In regards to not knowing what to do, your son is only a teenager. You might want to consider a restraining order against her and change his cell phone number or take the cell phone away if she's really that bad. He's a kid that you have power over. Use that power if she's really making matters that bad
I'd recommend seeking out resources that allow him to learn that he is NOT responsible for other's behavior; and to refuse to accept the "blame" for things like that. He cannot control her behavior nor her "feelings"; but also (and more importantly) he needs to learn how to recognize when someone is trying to control him via said behavior; and then to feel appropriately about it (for example, not accepting the "blame" nor the resposnibility that may go with it). That doesn't mean he has to "not care"; "not help" or "turn his back". It just means he needs to learn how to see he is being manipulated and to make his choices without being blinded by that influence. I don't understand why you would not take seriously something someone says because they used the fairly common (nowadays) term "sext". It infers something pretty specific (thusly helping communication and discussion) and is a reason the "word" has come into usage. Do you also feel that way about other "modern" "terms"; like "googled", as in "I googled that and learned more about it" or "I met a great gal but I found some disturbing picture of her when I googled her"? Just curious.
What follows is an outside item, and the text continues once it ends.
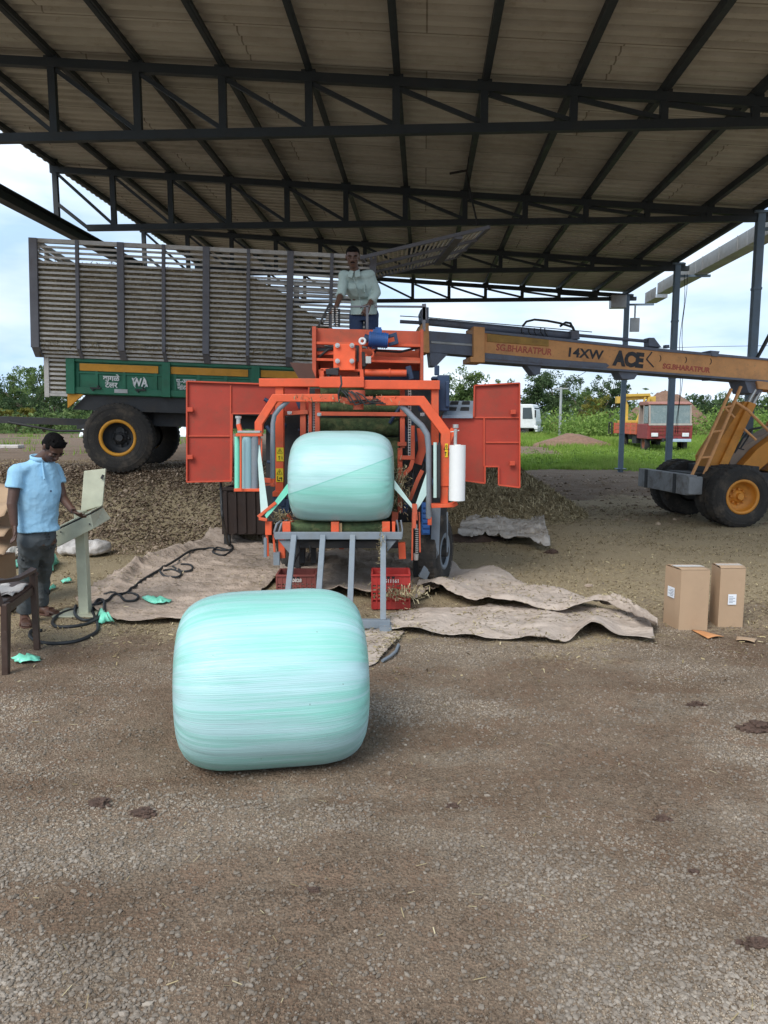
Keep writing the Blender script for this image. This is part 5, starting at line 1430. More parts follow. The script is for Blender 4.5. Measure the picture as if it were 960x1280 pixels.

Let him do it but monitor closely. When it crashes and burns at least you will be around. If you block him from her I guarantee he will find one worse than her and have to learn his lesson later in life when you aren't around anymore or when it will cost him things a lot more important (marriage, children, divorces, etc..) Let him learn now. When I was young (or when I was first having serious relationships) the main problem for me was that I assumed everyone else in the world was like my family. I didn't get the concept of damaged and/or fucked up people yet and had to learn it the hard way by seeing how fucked up people can actually be. MATTER A FACT - why don't you just get him to read these forums - then he'll understand fucked up people really well!